Son agacement quand il trouvait une information ou une interprétation erronée.
Sa joie quand une nouvelle oeuvre était découverte...
Il partageait pour Roger une émotion globale et absolue.

Par ailleurs, il nous avait parlé de sa collaboration au service de Bernard Foucher mais ne nous jamais dit que cela s'était concrétisé par la publication du livre « une enquête existentielle ».

Il y en a probablement beaucoup d'autres, que ceux-ci nous veuillent bien nous excuser.

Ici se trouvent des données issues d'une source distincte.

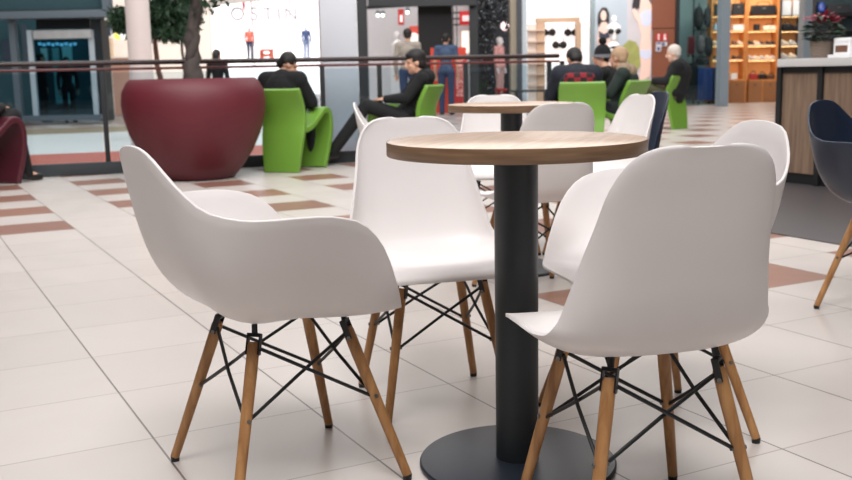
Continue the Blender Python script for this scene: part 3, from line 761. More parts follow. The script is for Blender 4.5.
tx = text_mesh('РАСПРОДАЖА', 'lettering', mat('pale pink letters', (240, 200, 190), .5, emit=.25), .15)
tx.transform(Matrix.Rotation(-pi/2, 4, 'Y'))
xs = [v.co.z for v in tx.vertices]; tx.transform(Matrix.Diagonal((1.1, 1, .80/(max(xs)-min(xs)), 1)))
link('lettering', tx, bn, at(461, 78, 22.77)-at(450, 105, 22.9))
ws = center_thing('wall_sign', 'red square sign with white writing above the promotion stand', 'sign', 465, 18, SY+1.6)
prect('panel', mat('bright red sign', (222, 52, 52), .5, emit=.3), (459.5, 11, 471, 25), SY+1.6, .06, ws)
prect('white_bars', mat('sign white', (255, 240, 238), .5, emit=.6), (462.5, 15.5, 470, 21), SY+1.55, .02, ws)
ws = center_thing('light_panel', 'tall white lit panel behind the promotion stand', 'light panel', 467, 41, SY+1.7); prect('diffuser', mat('warm lit panel', (255, 240, 226), .5, emit=1.0), (461.5, 31, 471, 53), SY+1.7, .06, ws); prect('frame', mat('salmon frame', (226, 150, 120), .5), (460.8, 30, 461.5, 54), SY+1.68, .06, ws)
rk = center_thing('shop_rack', 'dark metal rack beside the black column', 'rack', 456, 30, SY+1.2)
for y_ in (12, 18, 24): prect('shelf', DF, (452.5, y_, 460, y_+1), SY+1.2, .3, rk)
for x_ in (453, 456.5): prect('upright', DF, (x_, 6, x_+.8, 60), SY+1.2, .06, rk)
hs = center_thing('hanging_sign', 'narrow red hanging sign above the man in grey-beige', 'sign', 400.5, 17, SY+.6); prect('panel', mat('dark red sign', (196, 56, 54), .5, emit=.15), (398, 9, 404, 25), SY+.6, .05, hs)
prect('white_bars', mat('sign white', (255, 240, 238)), (400, 15, 402.5, 22), SY+.57, .02, hs)
rp = center_thing('round_top_poster', 'red poster with a white disc behind the man in grey-beige', 'poster', 414, 38, SY+1.5)
prect('sheet', mat('poster red', (226, 92, 78), .5, emit=.25), (409.5, 26, 419, 60), SY+1.5, .04, rp); MB().tube([(0, -.06, .0), (0, 0, .0)], .13, 24).build('disc', mat('poster white', (255, 246, 240), .5, emit=.6), rp)
bf = center_thing('display_bust', 'white display bust in the middle shop, left of the man in grey-beige', 'bust', 397.5, 62, SY+.4)
h_ = (62-32)*(SY+.4)/1010.7
MB().lathe([(0, h_), (.045, h_*.985), (.075, h_*.92), (.078, h_*.85), (.05, h_*.76), (.045, h_*.72), (.10, h_*.66), (.15, h_*.56), (.14, h_*.4), (.11, h_*.2), (.13, 0), (0, 0)], n=28).build('bust', MANW, bf)
MB().box((0, 0, -at(397.5, 62, SY+.4).z/2), (.34, .34, at(397.5, 62, SY+.4).z)).build('plinth', mat('white plinth', (230, 226, 226), .5), bf)
for i, (px, py) in enumerate(((378, 14.5), (382.8, 14.5), (407.5, 11.5), (400, 2), (456, 1))):
    o = center_thing('spotlight', 'small round ceiling spotlight in the middle shop with the dark frame', 'light', px, py, SY+.2, 'ceiling spotlights in the middle shop')
    MB().lathe([(.03, .10), (.05, .08), (.055, -.02), (.05, -.03), (0, -.03)], n=16).build('housing', GREYF, o)
    MB().ball((0, -.02, -.015), .044, 12, 8).build('bulb', mat('spot bulb', (255, 250, 240), emit=4), o)

# --- dark display window with hanging garlands and a mannequin
wall('wall_dark_display', 474, 512, SY+1.2, mat('dark display back', (30, 34, 40), .6, var=.4, scale=3))
for gx, y1 in ((481, 60), (486, 88), (490, 40), (494, 30), (500, 22), (504, 20), (508, 34)):
    o = center_thing('garland', 'dark leafy garland with tiny sparkles hanging in the dark display window', 'garland', gx, -8, SY+.3, 'garlands in the dark display window')
    g = MB(); L = (y1+8)*(SY+.3)/1010.7
    for i in range(int(90*L)): leaf(g, V((random.gauss(0, .05), random.gauss(0, .05), -random.uniform(0, L))), rv(), .12, .05, random.uniform(0, 3))
    g.build('leaves', mat('black foil leaf', (20, 24, 28), .35, var=.6), o, smooth=False)
    g = MB()
    for i in range(int(7*L)): g.ball((random.gauss(0, .06), -.08, -random.uniform(0, L)), .010, 6, 4)
    tag(g.build('sparkles', mat('sparkle', (190, 200, 210), emit=.5), o), kind='stuff')
shopman('mannequin in a pale pink outfit in the dark display window', 499.5, 100, 37, SY+.5, mat('pale pink cloth', (206, 150, 146), .8), mat('pale rose trousers', (196, 158, 152), .8), head=60)
o = center_thing('round_lamp', 'round pinkish white lamp in the dark display window', 'lamp', 505, 26, SY+.6)
MB().ball((0, 0, 0), .11, 20, 14).build('globe', mat('lamp globe', (255, 226, 226), emit=1.4), o); MB().tube([(0, 0, .1), (0, 0, 1.0)], .008, 6).build('cord', BLACKM, o)
o = center_thing('stool', 'small red stool at the foot of the dark display window', 'stool', 501, 106, SY+.2)
MB().lathe([(0, .42), (.15, .42), (.16, .40), (.15, .36), (0, .36)], n=24).build('seat', mat('red seat', (176, 40, 44), .5), o)
for k in range(3): MB().tube([(.08*cos(k*2.1), .08*sin(k*2.1), .36), (.15*cos(k*2.1), .15*sin(k*2.1), -.05)], .014, 8).build('leg', mat('red seat', (176, 40, 44)), o)
struct('pillar', pbox(MB(), 510.5, -60, 517, 112, SY-.8, .4), mat('beige pilaster', (166, 154, 136), .6), smooth=False)
struct('trim_13', pbox(MB(), 517, -60, 522, 112, SY-.9, .3), mat('charcoal mullion', (62, 66, 74), .5), smooth=False)
struct('trim_14', pbox(MB(), 522, -60, 527, 112, SY-.8, .2), mat('pale steel mullion', (196, 204, 210), .4), smooth=False)

# --- bright lingerie shop
wall('wall_bright_shop', 512, 594, SY+2.2, mat('glowing shop wall', (252, 246, 244), .8, emit=.72, var=.01))  # emission in the wall imitates a brightly lit interior
WB = mat('blond wood', (206, 170, 140), .6, var=.1)
fr = center_thing('display_stand', 'blond wooden display frame with slatted side in the bright shop', 'display frame', 556, 100, SY+1.4)
prect('top_beam', WB, (536, 17.5, 580, 22), SY+1.4, .2, fr); prect('upright', WB, (576, 22, 581, 104), SY+1.4, .2, fr)
prect('upright', WB, (537, 22, 545, 104), SY+1.4, .2, fr); prect('side_panel', mat('cream panel', (232, 216, 204), .6, emit=.15), (528, 24, 537, 104), SY+1.5, .1, fr)
for k in range(6): prect('shelf', mat('slat', (222, 196, 176), .6), (528, 30+k*11, 545, 31+k*11), SY+1.3, .3, fr)
BRA = mat('black lace', (20, 18, 22), .6)
for px, py, lab in ((548.5, 32.5, 'black bra at the upper left of the white display wall'), (571.5, 32.5, 'black bra at the upper right of the white display wall'), (559.5, 45, 'large black bra at the centre of the white display wall')):
    o = center_thing('bra', lab, 'bra', px, py, SY+1.9)
    for s in (-1, 1): MB().ball((s*.095, 0, 0), (.10, .05, .095), 14, 10).build('cup', BRA, o)
    for s in (-1, 1): MB().tube([(s*.11, -.02, .06), (s*.10, 0, .13), (s*.07, .02, .20)], .008, 6).build('strap', BRA, o)
    MB().tube([(-.16, .02, -.03), (0, -.01, -.05), (.16, .02, -.03)], .014, 6).build('band', BRA, o)
o = center_thing('display_bench', 'long low black bench in front of the bright shop window', 'bench', 530, 108, SY-1.6)
prect('bench_top', FRAMEK, (512, 90, 550, 92), SY-1.8, .4, o)
for x_ in (516, 545): prect('leg', FRAMEK, (x_, 92, x_+1.6, 112), SY-1.7, .3, o)
struct('trim_15', pbox(MB(), 591, -60, 595, 112, SY-.8, .2), mat('grey mullion', (120, 132, 136), .4), smooth=False)
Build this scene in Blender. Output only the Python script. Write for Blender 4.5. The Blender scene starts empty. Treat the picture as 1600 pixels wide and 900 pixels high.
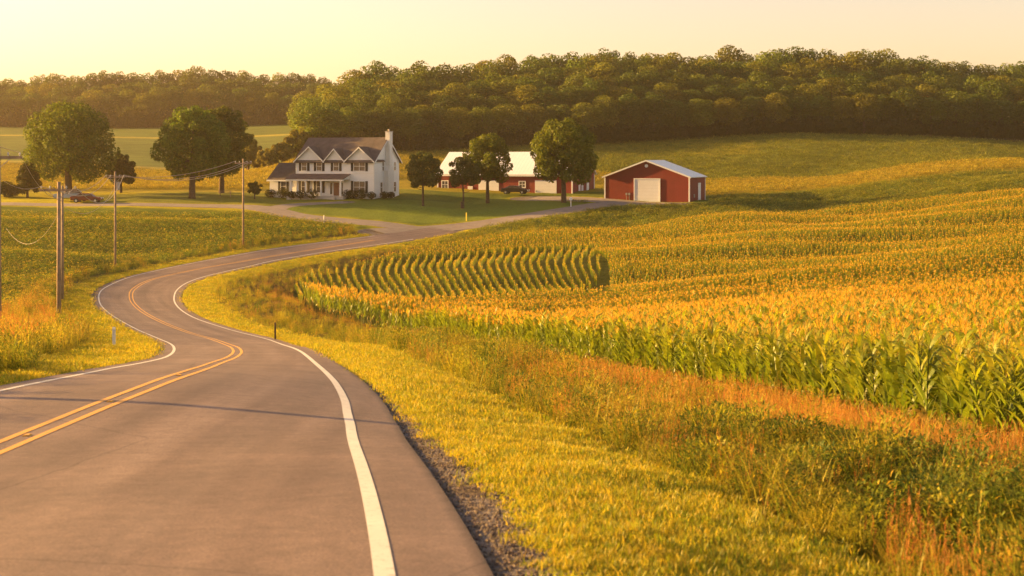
import bpy, math, random
import numpy as np
from mathutils import Vector

random.seed(7)
rng = np.random.default_rng(7)
R = math.radians
sc = bpy.context.scene
COL = sc.collection

# ---------------------------------------------------------------- camera, sky, sun, exposure
F = 2222.2           # focal length in photo pixels (50 mm on a 36 mm wide, 1600 px frame)
Y0 = 250.0           # eye level in the photo
cam_d = bpy.data.cameras.new('camera'); cam = bpy.data.objects.new('camera', cam_d); COL.objects.link(cam)
cam_d.lens = 50; cam_d.sensor_width = 36; cam_d.clip_start = 0.1; cam_d.clip_end = 5000
cam.location = (0, 0, 0); cam.rotation_euler = (R(90), 0, 0)
cam_d.shift_y = -200 / 1600
cam_d.dof.use_dof = True; cam_d.dof.focus_distance = 120; cam_d.dof.aperture_fstop = 3.2
sc.camera = cam

SUN_EL = R(12.0)
SUN_DIR = Vector((-0.962 * math.cos(SUN_EL), 0.274 * math.cos(SUN_EL), math.sin(SUN_EL))).normalized()
world = bpy.data.worlds.new('World'); sc.world = world; world.use_nodes = True
nt = world.node_tree; nt.nodes.clear()
sky = nt.nodes.new('ShaderNodeTexSky'); sky.sky_type = 'NISHITA'; sky.sun_disc = False
sky.sun_elevation = SUN_EL
sky.sun_rotation = math.atan2(SUN_DIR.x, SUN_DIR.y)
sky.air_density = 1.0; sky.dust_density = 1.8; sky.ozone_density = 0.6; sky.altitude = 200
bg = nt.nodes.new('ShaderNodeBackground'); bg.inputs[1].default_value = 0.09
hs = nt.nodes.new('ShaderNodeMix'); hs.data_type = 'RGBA'; hs.blend_type = 'MULTIPLY'; hs.inputs[0].default_value = 1.0
hs.inputs[7].default_value = (1.0, 0.70, 0.57, 1)
wo = nt.nodes.new('ShaderNodeOutputWorld')
nt.links.new(sky.outputs[0], hs.inputs[6]); nt.links.new(hs.outputs[2], bg.inputs[0]); nt.links.new(bg.outputs[0], wo.inputs[0])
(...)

Jean-Louis et ses terres. Il ne lui fallait guère de temps pour nous convaincre que sa Loire était le plus beau fleuve de France... du monde peut-être même. Quelques jolis lieux partagés suffisaient. Il avait aussi sa terre de déconnexion : les landes médocaines. Il aimait entretenir le jardin de sa petite villa de Montalivet les Bains. Et il est plaisant de vous quitter sur l'évocation du rituel incontournable, un peu avant midi, de l'ouverture des huîtres, accompagnées du vinaigre à l'échalote et de son ballon de bordeaux blanc, dégustées sur les tables rustiques du marché de Montalivet.

Voilà quelques unes de vies de Jean-Louis que nous connaissions et celles que nous avons découvertes, il y en a forcément d'autres... Et c'est bien comme cela. Notre oncle a disparu à notre vue mais il a encore tant à nous apprendre qu'il laissera une trace ô combien vivante et indélébile dans nos esprits.